_Exercise requirements_
Restate the listing that follows word for word, without its pictures.
## start Data block
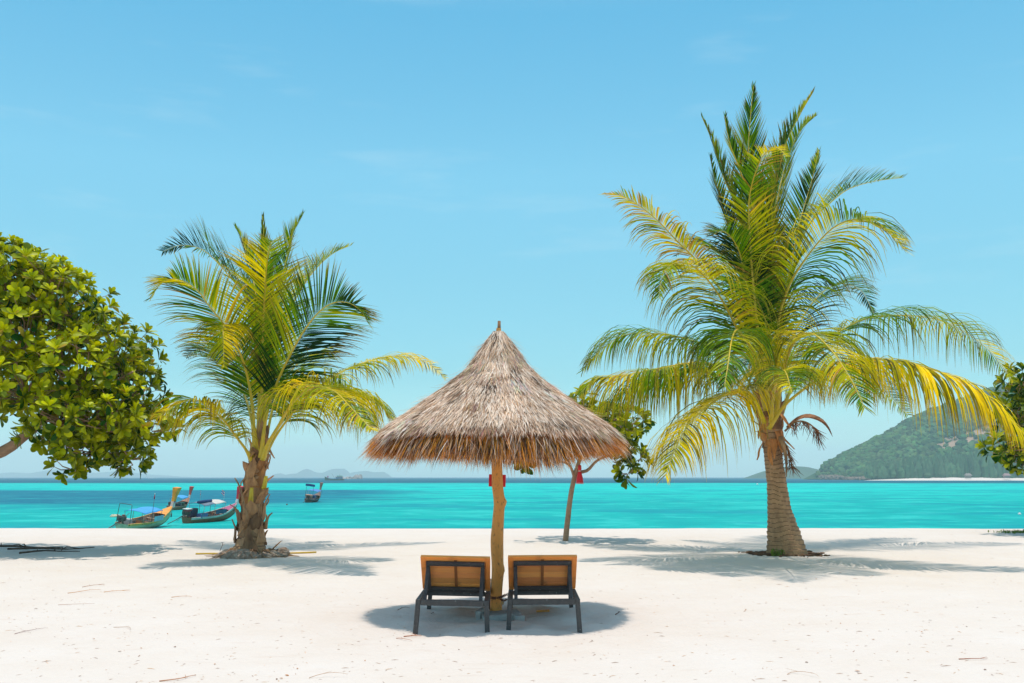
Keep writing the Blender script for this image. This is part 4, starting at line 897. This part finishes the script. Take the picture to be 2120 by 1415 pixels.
# buoys
def buoy(px, py, r, cc, label):
    o = MB(); o.ell((0, 0, r*.35), (r, r, r), 12, 8, cc); o.tube([(0, 0, r*1.2), (0, 0, r*1.7)], [r*.25, r*.2], 8, col=(.2, .2, .2)); q = o.build('buoy', M['paint'], None); q.location = G(px, py, SEA); tag(q, label, 'buoy', 'buoys on the water')
buoy(594, 1046, .13, (.12, .10, .06), 'tiny dark buoy left of the lone blue-awning boat')
buoy(2111, 1066, .16, (.85, .85, .85), 'small white buoy near the right edge of the water')
buoy(1568, 1004, .5, (.8, .8, .8), 'far white buoy left of the tall palm trunk')
P = [G(392, 1085, SEA-.02), G(383, 1092, SEA-.02)]
# fishing boat, islet, speedboat
fb = G(712, 995, SEA); t = empty('fishing_boat', fb, 'far wooden fishing boat with a green-roofed cabin near the rocks', 'boat', None, (0, 0, R(180)))
hl = MB(); V = []; n = 20; LL = 23
for i in range(n+1):
    q = i/n; hb = 2.3*max(.03, (1-(max(0, q-.4)/.6)**2.2))*(.8+.2*min(1, q*4)); sh = 1.5+2.6*max(0, q-.55)**2*6+.4*(1-q)**2
    V += [(q*LL, -hb, sh), (q*LL, -hb*.7, 0), (q*LL, 0, -.6), (q*LL, hb*.7, 0), (q*LL, hb, sh)]
hl.add(V, [(i*5+s, (i+1)*5+s, (i+1)*5+s+1, i*5+s+1) for i in range(n) for s in range(4)], [(.10, .14, .08) if s in (0, 3) else (.2, .05, .04) for i in range(n) for s in range(4)])
hl.add([V[k] for k in range(5)], [(4, 3, 2, 1, 0)], (.3, .06, .06)); hl.add([(0, -1.8, 1.55), (LL*.95, -.3, 2.4), (LL*.95, .3, 2.4), (0, 1.8, 1.55)], [(0, 1, 2, 3)], (.3, .2, .12))
hl.build('hull', M['paint'], t, False)
cb = MB(); cb.box((5.6, 0, 2.9), (8, 3.2, 1.7), col=(.05, .22, .35), bev=.1); cb.box((5.6, 0, 4.1), (9.5, 3.8, .5), col=(.6, .3, .35), bev=.1); cb.build('cabin', M['paint'], t, False)
cb = MB(); cb.box((5.2, 0, 5.0), (6.5, 3.2, 1.0), col=(.02, .42, .26), bev=.2); cb.build('roof', M['paint'], t, False)
cb = MB(); cb.tube([(11, 0, 2), (14.5, 0, 8.2)], [.14, .07], 6, col=(.15, .12, .1)); cb.build('mast', M['paint'], t)
cb = MB(); cb.tube([(5, 0, 5), (5, 0, 7.5)], .1, 6, col=(.1, .2, .15)); cb.build('mast', M['paint'], t)
cb = MB(); cb.box((19.3, 0, 4.2), (1.8, 1.4, 1.6), col=(.7, .15, .35), bev=.3); cb.tube([(19.2, 0, 4), (19.2, 0, 6.2)], .08, 6, col=(.4, .1, .1)); cb.build('bow_ribbon', M['cloth'], t, False)
isl = G(722, 992, SEA); random.seed(4); mb = MB()
for (px, py0, rx, rz) in ((712, 992, 7, 3.0), (722, 992, 8, 4.2), (732, 992, 7, 4.5), (738, 992, 7, 8.0), (743, 992, 6, 9.0), (746, 992, 3.5, 5.0), (728, 992, 6, 3.5), (717, 992, 5, 3.0), (707, 992, 4, 1.8)):
    c = G(px, py0, SEA); k_ = c.y/F
    for j_ in range(4):
        cc = c + Vector((random.uniform(-3, 3)*k_, random.uniform(-5, 5), 0)); mb.ell(cc, (rx*k_*random.uniform(.5, .8), rx*k_*.8, rz*k_*random.uniform(.75, 1.05)), 14, 10, j=.55, seed=px+j_)
tag(mb.build('rock_islet', M['rock'], None, True, isl, auto=30), 'pale bare rock islet at the horizon behind the fishing boat', 'islet').location = isl
sp = G(306, 990.3, SEA); t = empty('speedboat', sp, 'tiny white speedboat trailing a wake on the left horizon', 'boat')
mb = MB(); k_ = sp.y/F
mb.add([(-4*k_, -2, 0), (-4*k_, 2, 0), (-4*k_, 2, 1.2*k_), (-4*k_, -2, 1.2*k_), (4*k_, -2, 0), (5*k_, 0, 1.6*k_), (4*k_, 2, 0), (4*k_, -2, 1.3*k_), (4*k_, 2, 1.3*k_)], [(0, 1, 2, 3), (0, 4, 7, 3), (1, 6, 8, 2), (4, 5, 7), (6, 5, 8), (3, 7, 5, 8, 2)], (.8, .8, .8)); mb.build('hull', M['paint'], t, False)
mb = MB(); mb.box((-1*k_, 0, 1.9*k_), (4*k_, 3, 1.3*k_), col=(.75, .75, .78), bev=.2); mb.build('cabin', M['paint'], t, False)
mb = MB()
for k in range(16): mb.ell((5*k_+k*k_*.9, random.uniform(-2, 2), .2), (k_*1.0, 2.5, .35*k_*(1-k/18)+.1), 8, 5, (.9, .9, .9), j=.4, seed=k)
tag(mb.build('wake', M['paint'], None, True), 'white wake foam trailing the tiny speedboat', 'wake', kind='stuff').location = sp

# ------------------------------------------------------------------ islands
def matforest(name, a, b, sc_, rocks=True):
    m = mat(name, a, .9, tint=True, noise_amt=.2, noise_scale=sc_, color2=b, spec=.1); return m
M['forest'] = matforest('forest', (.055, .12, .035), (.03, .075, .028), .03)
M['hill'] = mat('hill_soil', (1, 1, 1), .95, tint=True, noise_amt=.3, noise_scale=.05, color2=(.6, .6, .6), spec=.1)
M['farhill'] = mat('far_hill', (.05, .10, .045), .95, noise_amt=.3, noise_scale=.008, color2=(.04, .07, .035), bump=0, spec=.1)
def ridge(name, pts, d, depth, mt, label, amp, base_extra=2, cat=None, nx=130, ny=26):
    """hill range: silhouette heights at distance d, falling to the sea in front and behind"""
    mb = MB(); xs_ = [W(x, 988, d).x for x, _ in pts]; zs_ = [W(1000, y, d).z - SEA for _, y in pts]
    x0_, x1_ = xs_[0], xs_[-1]; V = []
    for j in range(ny+1):
        g = j/ny*2-1
        for i in range(nx+1):
            x = lerp(x0_, x1_, i/nx); hz = max(0, interp(x, xs_, zs_)); s = max(0, 1-abs(g)**1.55)
            z = hz*s*(1+amp*.6*noise.noise((x*.012, g*3, 0))*(1-s)) + amp*hz*.28*noise.noise((x*.02, g*5, 3))*s*(1-s)*2
            V.append((x, d + g*depth*(.35+.65*min(1, hz/max(zs_))), SEA - 1.5 + z))
    mb.add(V, [(j*(nx+1)+i, j*(nx+1)+i+1, (j+1)*(nx+1)+i+1, (j+1)*(nx+1)+i) for j in range(ny) for i in range(nx)])
    return mb, V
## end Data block
_Exercise output_
Keep writing the Blender script for this image. This is part 4, starting at line 897. This part finishes the script. Take the picture to be 2120 by 1415 pixels.
# buoys
def buoy(px, py, r, cc, label):
    o = MB(); o.ell((0, 0, r*.35), (r, r, r), 12, 8, cc); o.tube([(0, 0, r*1.2), (0, 0, r*1.7)], [r*.25, r*.2], 8, col=(.2, .2, .2)); q = o.build('buoy', M['paint'], None); q.location = G(px, py, SEA); tag(q, label, 'buoy', 'buoys on the water')
buoy(594, 1046, .13, (.12, .10, .06), 'tiny dark buoy left of the lone blue-awning boat')
buoy(2111, 1066, .16, (.85, .85, .85), 'small white buoy near the right edge of the water')
buoy(1568, 1004, .5, (.8, .8, .8), 'far white buoy left of the tall palm trunk')
P = [G(392, 1085, SEA-.02), G(383, 1092, SEA-.02)]
# fishing boat, islet, speedboat
fb = G(712, 995, SEA); t = empty('fishing_boat', fb, 'far wooden fishing boat with a green-roofed cabin near the rocks', 'boat', None, (0, 0, R(180)))
hl = MB(); V = []; n = 20; LL = 23
for i in range(n+1):
    q = i/n; hb = 2.3*max(.03, (1-(max(0, q-.4)/.6)**2.2))*(.8+.2*min(1, q*4)); sh = 1.5+2.6*max(0, q-.55)**2*6+.4*(1-q)**2
    V += [(q*LL, -hb, sh), (q*LL, -hb*.7, 0), (q*LL, 0, -.6), (q*LL, hb*.7, 0), (q*LL, hb, sh)]
hl.add(V, [(i*5+s, (i+1)*5+s, (i+1)*5+s+1, i*5+s+1) for i in range(n) for s in range(4)], [(.10, .14, .08) if s in (0, 3) else (.2, .05, .04) for i in range(n) for s in range(4)])
hl.add([V[k] for k in range(5)], [(4, 3, 2, 1, 0)], (.3, .06, .06)); hl.add([(0, -1.8, 1.55), (LL*.95, -.3, 2.4), (LL*.95, .3, 2.4), (0, 1.8, 1.55)], [(0, 1, 2, 3)], (.3, .2, .12))
hl.build('hull', M['paint'], t, False)
cb = MB(); cb.box((5.6, 0, 2.9), (8, 3.2, 1.7), col=(.05, .22, .35), bev=.1); cb.box((5.6, 0, 4.1), (9.5, 3.8, .5), col=(.6, .3, .35), bev=.1); cb.build('cabin', M['paint'], t, False)
cb = MB(); cb.box((5.2, 0, 5.0), (6.5, 3.2, 1.0), col=(.02, .42, .26), bev=.2); cb.build('roof', M['paint'], t, False)
cb = MB(); cb.tube([(11, 0, 2), (14.5, 0, 8.2)], [.14, .07], 6, col=(.15, .12, .1)); cb.build('mast', M['paint'], t)
cb = MB(); cb.tube([(5, 0, 5), (5, 0, 7.5)], .1, 6, col=(.1, .2, .15)); cb.build('mast', M['paint'], t)
cb = MB(); cb.box((19.3, 0, 4.2), (1.8, 1.4, 1.6), col=(.7, .15, .35), bev=.3); cb.tube([(19.2, 0, 4), (19.2, 0, 6.2)], .08, 6, col=(.4, .1, .1)); cb.build('bow_ribbon', M['cloth'], t, False)
isl = G(722, 992, SEA); random.seed(4); mb = MB()
for (px, py0, rx, rz) in ((712, 992, 7, 3.0), (722, 992, 8, 4.2), (732, 992, 7, 4.5), (738, 992, 7, 8.0), (743, 992, 6, 9.0), (746, 992, 3.5, 5.0), (728, 992, 6, 3.5), (717, 992, 5, 3.0), (707, 992, 4, 1.8)):
    c = G(px, py0, SEA); k_ = c.y/F
    for j_ in range(4):
        cc = c + Vector((random.uniform(-3, 3)*k_, random.uniform(-5, 5), 0)); mb.ell(cc, (rx*k_*random.uniform(.5, .8), rx*k_*.8, rz*k_*random.uniform(.75, 1.05)), 14, 10, j=.55, seed=px+j_)
tag(mb.build('rock_islet', M['rock'], None, True, isl, auto=30), 'pale bare rock islet at the horizon behind the fishing boat', 'islet').location = isl
sp = G(306, 990.3, SEA); t = empty('speedboat', sp, 'tiny white speedboat trailing a wake on the left horizon', 'boat')
mb = MB(); k_ = sp.y/F
mb.add([(-4*k_, -2, 0), (-4*k_, 2, 0), (-4*k_, 2, 1.2*k_), (-4*k_, -2, 1.2*k_), (4*k_, -2, 0), (5*k_, 0, 1.6*k_), (4*k_, 2, 0), (4*k_, -2, 1.3*k_), (4*k_, 2, 1.3*k_)], [(0, 1, 2, 3), (0, 4, 7, 3), (1, 6, 8, 2), (4, 5, 7), (6, 5, 8), (3, 7, 5, 8, 2)], (.8, .8, .8)); mb.build('hull', M['paint'], t, False)
mb = MB(); mb.box((-1*k_, 0, 1.9*k_), (4*k_, 3, 1.3*k_), col=(.75, .75, .78), bev=.2); mb.build('cabin', M['paint'], t, False)
mb = MB()
for k in range(16): mb.ell((5*k_+k*k_*.9, random.uniform(-2, 2), .2), (k_*1.0, 2.5, .35*k_*(1-k/18)+.1), 8, 5, (.9, .9, .9), j=.4, seed=k)
tag(mb.build('wake', M['paint'], None, True), 'white wake foam trailing the tiny speedboat', 'wake', kind='stuff').location = sp

# ------------------------------------------------------------------ islands
def matforest(name, a, b, sc_, rocks=True):
    m = mat(name, a, .9, tint=True, noise_amt=.2, noise_scale=sc_, color2=b, spec=.1); return m
M['forest'] = matforest('forest', (.055, .12, .035), (.03, .075, .028), .03)
M['hill'] = mat('hill_soil', (1, 1, 1), .95, tint=True, noise_amt=.3, noise_scale=.05, color2=(.6, .6, .6), spec=.1)
M['farhill'] = mat('far_hill', (.05, .10, .045), .95, noise_amt=.3, noise_scale=.008, color2=(.04, .07, .035), bump=0, spec=.1)
def ridge(name, pts, d, depth, mt, label, amp, base_extra=2, cat=None, nx=130, ny=26):
    """hill range: silhouette heights at distance d, falling to the sea in front and behind"""
    mb = MB(); xs_ = [W(x, 988, d).x for x, _ in pts]; zs_ = [W(1000, y, d).z - SEA for _, y in pts]
    x0_, x1_ = xs_[0], xs_[-1]; V = []
    for j in range(ny+1):
        g = j/ny*2-1
        for i in range(nx+1):
            x = lerp(x0_, x1_, i/nx); hz = max(0, interp(x, xs_, zs_)); s = max(0, 1-abs(g)**1.55)
            z = hz*s*(1+amp*.6*noise.noise((x*.012, g*3, 0))*(1-s)) + amp*hz*.28*noise.noise((x*.02, g*5, 3))*s*(1-s)*2
            V.append((x, d + g*depth*(.35+.65*min(1, hz/max(zs_))), SEA - 1.5 + z))
    mb.add(V, [(j*(nx+1)+i, j*(nx+1)+i+1, (j+1)*(nx+1)+i+1, (j+1)*(nx+1)+i) for j in range(ny) for i in range(nx)])
    return mb, V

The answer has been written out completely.